Made with green plums, tekmali is an easy to make tart Georgian chutney. Made from plums and coriander, garlic and fresh chilli this chutney delivers a wonderful sourness and bite to fish and chicken dishes.
There are many foods that one can eat before they are ‘ready’: in Italy pumpkin and other gourd flowers are stuffed or deep fried. In West Africa sweet potato vine leaves are prepared in many delicious ways. They can also just be cooked like spinach (just don’t forget to add peanut butter, garlic and onion).
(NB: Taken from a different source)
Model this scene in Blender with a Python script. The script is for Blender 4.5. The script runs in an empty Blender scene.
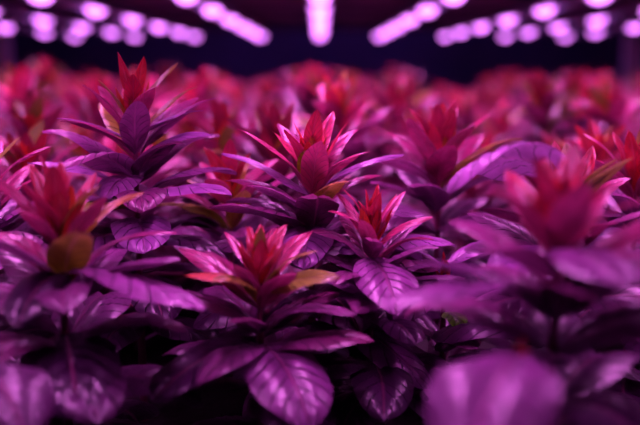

Wolfgat, a small South African seaside restaurant in Paternoster, was named as the World’s Best Restaurant at the 2017 World Restaurant Awards. Its claim to fame? A focus on foraging for hyperlocal indigenous and seasonal ingredients. Ingredients which were traditionally seen as food. In modern times these are just left in the dunes and on the beach.
Foraging always a good vibe
Global media and chefs have challenged our view of the world. We are now exposed to thousands of gardening, cooking and books on foraging for wild edible plants. Now the chef that forages is a celebrity (who has now taken the place of the TV chef who, in a version of the Fear Factor TV series, ate raw cow liver doused with bile).
“Our mental frameworks (structures) often conflict with those from different cultures or even generations. For some, French toast is a savoury meal and should be slathered with ketchup and chilli. For others, this is disgusting! French toast is a type of pancake that goes with maple syrup and jam. In Botswana, dried mopane worms are a delicious snack; but not so much in England,” says Gavin.
Unlike Trump supporters and anti-vaxxers, our view of the world is continually evolving for the better. Not even twenty years ago, our idealised garden would have been the English formal garden. Now we are interplanting flowers with cabbage, and the lawn has been replaced by a meadow.
Gavin concludes, “The trend toward “wild” or “meadow” gardens enables weeds to now find a place. Where previously they were plants growing where they weren’t wanted, they are now seen to be beneficial for pollinators. In the gardens of today, yesterday’s weed is now in a salad.”